Full of punchy one-liners, especially from Goodman, Arkin and Bryan Cranston as CIA boss Jack O’Donnell, Argo’s script jets along at a very enjoyable pace before its nerve-wracking finale. Editing tricks cut between the film and documentary footage to emphasise the remarkable reality that lies behind the story. The almost excessive period detail, shot in bright ’70s colours, sells the movie to its audience even better than Mendez sells his film to the Iranians.

I’ll drink to that!: Goodman and Arkin (also Affleck, just about)

Acting is mostly solid across the board, although Affleck is perhaps not the strongest actor who might have fronted it, and he fluffs some of his best lines. Goodman and Arkin have remarkable fun as the pair who see through the “bullshit business” while also doing remarkable pro bono work for their endangered countrymen. Cranston, so hot right now it burns the eyes, has a strong go at the “disapproving chief who’s actually incredibly proud of his renegade underling” role, and it’s a treat to behold. The rest of the exhaustive cast is assembled from some of the best TV and movie character actors out there; Victor Garber, Kyle Chandler, Zeljko Ivanek, Bob Gunton, Philip Baker Hall, Richard Kind, Titus Welliver… the list goes on and on.

What the film does that no amount of perusing declassified State Department documents can do is truly get at the heart of the movie business, and give it a deserved ribbing. From the moment the film opens with the red Warner Bros logo from the 1970s, you can tell this is a film gleefully in love with a different age of moviemaking. Much of the opening preamble, bringing clueless audiences up to speed on the history of Iran (think Persepolis, but less sweet), is explained using storyboards. When Mendez reaches Hollywood, the hokey sets, ridiculous costumes and obnoxious self-promoters seem far more alien than Iran itself.

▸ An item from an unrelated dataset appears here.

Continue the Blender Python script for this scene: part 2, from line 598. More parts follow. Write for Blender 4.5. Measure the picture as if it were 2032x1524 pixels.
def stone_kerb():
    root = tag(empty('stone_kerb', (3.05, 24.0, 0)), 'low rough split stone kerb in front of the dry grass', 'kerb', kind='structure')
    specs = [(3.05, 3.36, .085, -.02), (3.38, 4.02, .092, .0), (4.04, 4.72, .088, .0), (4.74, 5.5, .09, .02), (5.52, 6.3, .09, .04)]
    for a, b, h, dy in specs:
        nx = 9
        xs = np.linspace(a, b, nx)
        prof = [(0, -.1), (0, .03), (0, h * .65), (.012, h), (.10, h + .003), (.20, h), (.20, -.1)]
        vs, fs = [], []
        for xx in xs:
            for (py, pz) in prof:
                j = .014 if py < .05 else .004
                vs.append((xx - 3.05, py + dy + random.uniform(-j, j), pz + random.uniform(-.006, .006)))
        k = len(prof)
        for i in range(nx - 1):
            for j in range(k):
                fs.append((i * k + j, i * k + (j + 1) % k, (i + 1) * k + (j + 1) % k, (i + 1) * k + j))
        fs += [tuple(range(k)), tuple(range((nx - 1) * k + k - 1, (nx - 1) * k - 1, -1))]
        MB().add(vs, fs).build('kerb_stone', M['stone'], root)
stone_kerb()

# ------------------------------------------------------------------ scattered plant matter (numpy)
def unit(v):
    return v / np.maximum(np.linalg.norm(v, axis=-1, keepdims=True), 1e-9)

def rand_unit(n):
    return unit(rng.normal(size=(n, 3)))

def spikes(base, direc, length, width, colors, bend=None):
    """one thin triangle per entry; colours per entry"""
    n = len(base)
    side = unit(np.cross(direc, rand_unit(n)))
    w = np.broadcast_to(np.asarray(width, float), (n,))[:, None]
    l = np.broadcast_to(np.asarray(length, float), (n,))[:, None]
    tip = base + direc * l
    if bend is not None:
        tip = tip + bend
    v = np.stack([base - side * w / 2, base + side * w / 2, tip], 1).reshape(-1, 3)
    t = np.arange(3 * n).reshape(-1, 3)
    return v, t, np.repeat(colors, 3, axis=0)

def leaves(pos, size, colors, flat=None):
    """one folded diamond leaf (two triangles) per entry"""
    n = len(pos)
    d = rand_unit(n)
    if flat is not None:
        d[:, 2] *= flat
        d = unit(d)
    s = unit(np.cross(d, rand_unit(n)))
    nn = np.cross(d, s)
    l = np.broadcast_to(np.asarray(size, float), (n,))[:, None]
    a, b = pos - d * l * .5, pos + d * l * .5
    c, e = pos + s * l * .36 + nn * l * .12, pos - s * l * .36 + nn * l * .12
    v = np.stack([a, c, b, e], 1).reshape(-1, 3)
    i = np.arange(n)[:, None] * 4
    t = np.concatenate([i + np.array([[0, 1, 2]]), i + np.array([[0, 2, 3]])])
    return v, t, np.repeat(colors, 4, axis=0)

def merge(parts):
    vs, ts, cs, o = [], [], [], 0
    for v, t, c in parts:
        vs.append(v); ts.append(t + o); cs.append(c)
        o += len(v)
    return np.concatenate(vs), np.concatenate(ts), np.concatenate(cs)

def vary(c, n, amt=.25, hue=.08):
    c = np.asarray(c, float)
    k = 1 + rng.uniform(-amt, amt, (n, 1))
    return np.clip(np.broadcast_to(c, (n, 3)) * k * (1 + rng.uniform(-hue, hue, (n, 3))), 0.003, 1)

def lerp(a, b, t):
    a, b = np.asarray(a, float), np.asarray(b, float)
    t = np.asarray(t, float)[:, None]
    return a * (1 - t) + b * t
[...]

While Iran is the villain of the piece, so to speak, Argo is not overly critical of the nation, refusing to demonise it as it underlines the need for change that resulted in the Iranian Revolution. Using Istanbul as its shooting location, it paints the country as one of massive contradiction, where US flags are burnt while Kentucky Fried Chicken restaurants are found on the high street.

Despite its energy, Argo slumps a little in the middle, as it struggles to define the characters of the six refugees, who are even more over-shadowed by the titanic performances of Arkin and Goodman than Affleck is. As the nail-biting finale approaches, the film blatantly goes beyond the real history and artificially raises the tension without any need. Yes, it’s intense, but for the only brief moment in its two-hour run-time this impossible story becomes unbelievable.

Affleck’s finest film to date, Argo is an endlessly witty, powerful and thrilling drama. With skilful craft in recreating an age almost out of memory, it has a unique honesty to it that is far more interested in the individual figures involved than flag-waving patriotism. A spy movie without guns or sex, Argo is nothing less than a ridiculous adventure with fine, clever characters and a fist-chewing climax like few others.

Be sure to stick around during the closing credits where actual photos from the real-life Argo exodus are placed side-by-side with images from the film. It is a final testament to the remarkable work Affleck and his team put into telling this story.